The Rosenberg Self-Esteem Scale (RSES) is designed to provide an evaluation of one's self-worth. Investigations on the dimensionality of the RSES do not result in unifactorial solutions. The direction of the item wording has been suggested as a reason for the contamination of its factorial structure. These methodological effects appear to be systematic response style tendencies, with predictable associations with individual difference variables.

Objectives

The aims of the current study are to (a) evaluate the presence of method effects due to wording in a German version of the RSES, (b) examine measurement invariance of the best fitting model for males and females, (c) compare latent factor mean scores of males and females and (d) examine the relationships of method factors with personality characteristics.

Methodology

Data from 346 adults participating in a longitudinal survey in Germany were used.

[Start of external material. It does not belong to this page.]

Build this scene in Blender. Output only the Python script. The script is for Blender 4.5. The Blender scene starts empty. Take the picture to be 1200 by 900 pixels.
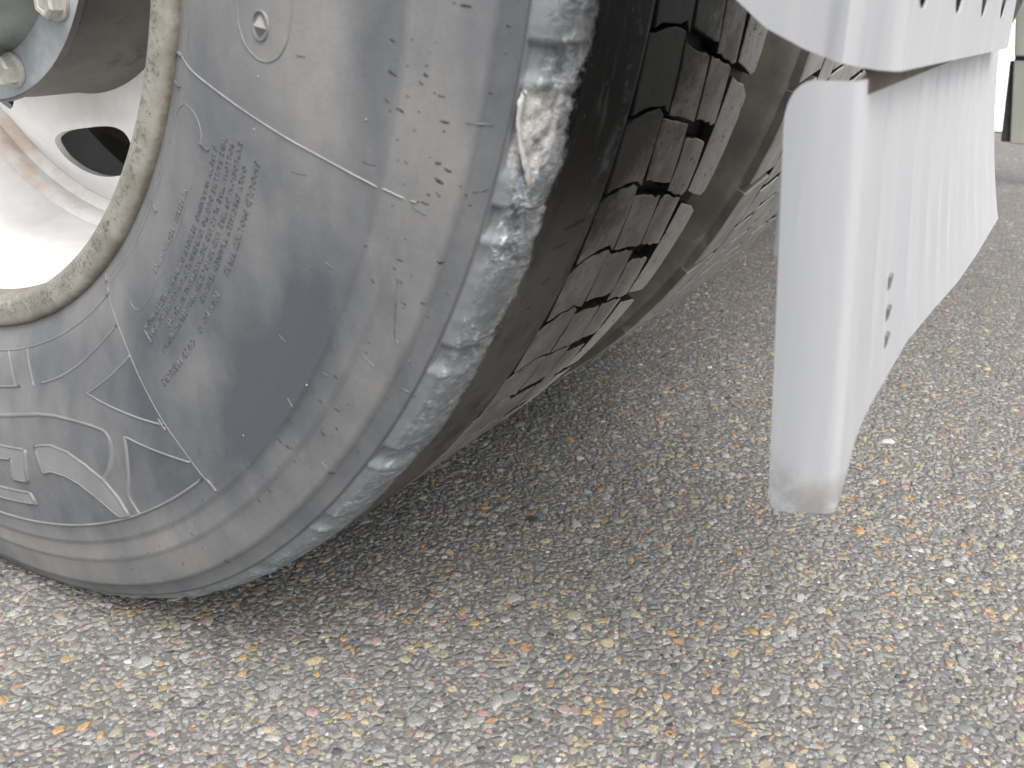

Latent variable analysis procedures were employed to compare ten alternative model specifications for the RSES; multi-group invariance analysis for gender and structural equation modeling with personality variables as predictors of RSES latent factors were also carried out.

Results

A bifactor solution with one substantive and two specific factors related to positive and negative wording performed best out of the alternative models. Partial scalar invariance of the best model for gender was supported. Despite a non-significant gender difference in observed self-esteem mean scores, latent mean comparisons revealed a small advantage in favor of males, consistent with the literature, as well as a difference on the specific factor for positive wording. When personality variables are used as predictors of the latent factors, emotional stability was the strongest predictor of self-esteem and of both specific factors.

Conclusions

The results highlight the substantive nature of method effects and the need to utilize statistical remedies to control for them.